We here at Immaculate Inning are happy to celebrate the long-deserved major league debuts of older prospects. So we present Shelley Duncan with his Eight O'Clock Cup of Coffee (not sponsored by Eight O'Clock.)
Duncan steps into a Yankees clubhouse that has been feeling good since the All-Star break. Most of the lineup is hitting well so far in July, aside from Alex Rodriguez (who is forgiven, because 4 of his 12 hits this month have been homers), and Johnny Damon:
Season: .233/.337/.323
July: .158/.338/.175
Damon has also been nursing a bum foot all season, and his reluctance to go on the DL has made the highly paid Damon a designated hitter. Those numbers, then, put him on track to be the worst DH of all time. Of the 88 hitters in the American League who qualify for the batting title, Damon ranks 77th in OPS, ahead of only some rookies, some middle infielders, and Jason Kendall.
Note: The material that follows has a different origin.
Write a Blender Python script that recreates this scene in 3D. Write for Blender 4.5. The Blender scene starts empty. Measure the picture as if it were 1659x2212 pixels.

Duncan, meanwhile, is hitting .295/.380/.577 for Scranton Wilkes-Barre this season, and was the Yankees' only representive in the AAA All-Star Game. He has 25 homers and 82 strikeouts in 336 at bats this season, which puts him somewhere between Adam Dunn and Jason Giambi in terms of plate discipline. A former second-round draft pick, Duncan took his time going through the system, with the only other encouraging year coming in 2005 when he slugged 30 homers for AA Trenton. The son of Cardinals' pitching coach Dave Duncan and older brother of St. Louis' breakout player Chris Duncan, Shelley looks to add some pop to the Yankees DH and bench situations.
Should Shelley Duncan be used in the proper manner (that is, at DH instead of Damon), he should be useful for the Yankees until the return of Jason Giambi. He could potentially be the next in line of old-ish rookies to make an impact in late season callups. In late 1990, Kevin Maas brought excitement to the worst Yankees team in 80 years when he was called up after Don Mattingly went down with a back injury. Having put up decent numbers in the minors, Maas put on a power show, hitting 21 homers in 254 at bats.
Eight years later, a polar opposite Yankees team got some late-season excitement from Shane Spencer. With the division clinched in early September, the Home Run DiSpencer had put up a slugging percentage of .530 in AAA before getting his Cup of Coffee. He went on to hit ten homers in just 67 at bats (a SLG of .910!) and was even placed on the postseason roster.
Both Maas and Spencer never found sustained major league success, and it is likely that Shelley Duncan will follow a similar pattern. But, recent Yankees history has examples of late-20s rookies stepping in with immediate impact, and a Spencer/Maas-like contribution could be the spark that makes the seven game deficit disappear.
No matter how he plays, making the major leagues is the dream of every minor leaguer, and he's surely ecstatic right now. Whether it's espresso or a half-caf skim-milk latte, it's a Cup of Coffee, and that's good enough for recognition.